In my discussion of the role of skills in spotlighting character awesomeness in 4e (or more precisely, the lack of this) the counterpoint of solving the problem in the fiction of the game was raised and I think this merited some attention. There are a lot of issues with games – not just 4e but any other games – that can be addressed in the fiction of the game rather than with rule changes. This is especially true of things that relate to the role of the players in the context of the game. How important and respected the characters are is only sometimes a function of rules. However, there’s a point where this breaks down. When you need to solve a problem for the group, then look to the fiction, but when you need to solve a problem for a character, it’s less reliable.

Let’s look at the specific case of rangers and tracking. If I want to respect the idea of tracing as a Ranger schtick despite 4e’s not doing so, there are a few fiction and technique options available to me. I can certainly have other people _react_ like he’s exceptional (fiction) and I can make his failures more reflective of his awesomeness (You didn’t fail because you sucked, you failed because it was SO HARD that only you even faintly had a chance of doing it! – fiction) but that’s a pretty meh solution. The reactions aren’t very compelling unless they hold water in play.
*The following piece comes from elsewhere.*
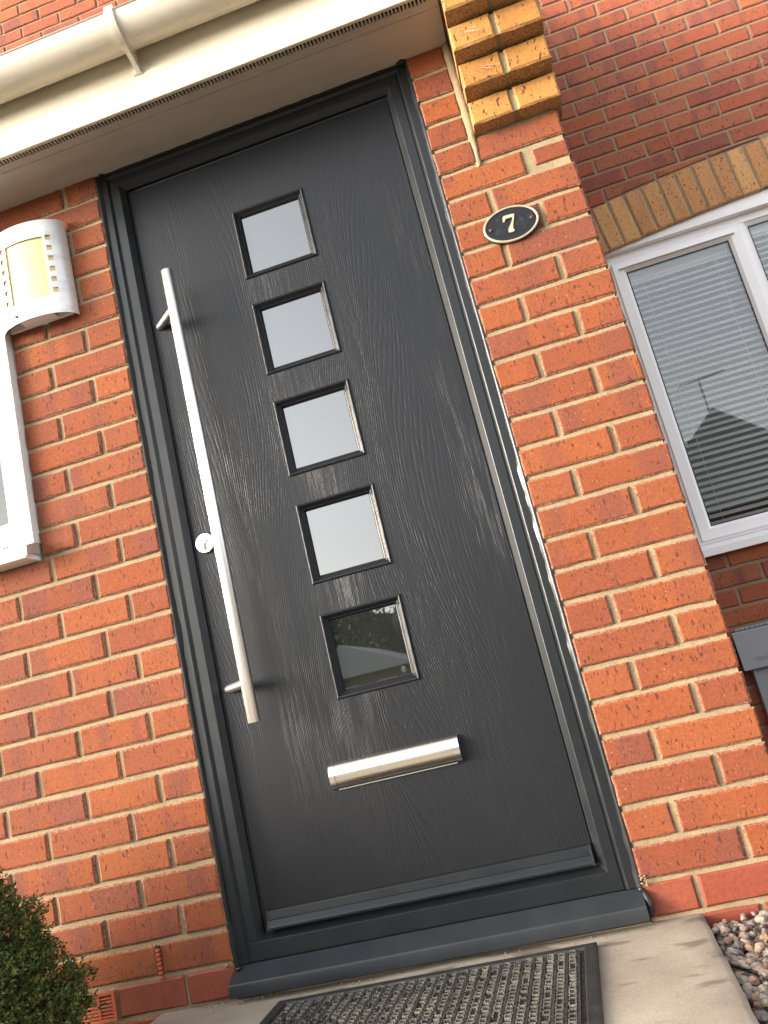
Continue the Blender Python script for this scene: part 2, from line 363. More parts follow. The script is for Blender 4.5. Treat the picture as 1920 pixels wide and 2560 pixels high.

The fiction of failure looks like a good idea on the surface of it, but it leads me to ask when you’re _not_ doing that? If respectful failures are only an exception in your game then I would consider that a red flag.

The last solution is, of course, to make the Ranger’s rolls inherently more potent, or increase the number of situations where I don’t call for a roll. I can certainly couch this in terms of fiction, but the reality is that at that point I’m making a mechanical distinction (whether I acknowledge it or not) and that’s where the ice gets thin. At that point, we have to deal with the reality that someone else in the party can make the roll too, and they (reasonably) expect that the outcomes of their rolls will be proportional. If the Ranger and I both roll a 17 but his outcome is much better than mine, I’m going to call foul.

Now here’s the important point about it being a rule that’s very easy to overlook. My objection is not going to be that Ranger’s shouldn’t be awesome at tracking. If you ask me, I’ll agree they probably should be. Rather, the root of my objection is that this idea has never been communicated clearly or usefully, and my expectations have been violated. I like to assume that most GMs are good enough to make smart, engaging, fun rulings on the fly, and that’s great, but it’s foolish to rely on that. Not because the GM is going to trip up or be a jerk, but because the players have no visibility into a ruling-based process. A rule is a means of communication, and in solving problems (especially problems between players) more communication is almost always better.

Now, obviously, some games call for more or less of this (The Amber DRPG is almost entirely ruling based, while 4e actively strives to minimize the need for such rulings) and more, some tables have radically different ideas regarding how this should be approached. Often, the “GM-As-God” approach has less to do with GM authority than with lack of GM accountability. And if people dig that, then awesome. Go forth and continue having fun.

But the bottom line is this: the fact that the GM can fix things in play does not excuse shoddy game design, and it doesn’t excuse shoddy GMing either.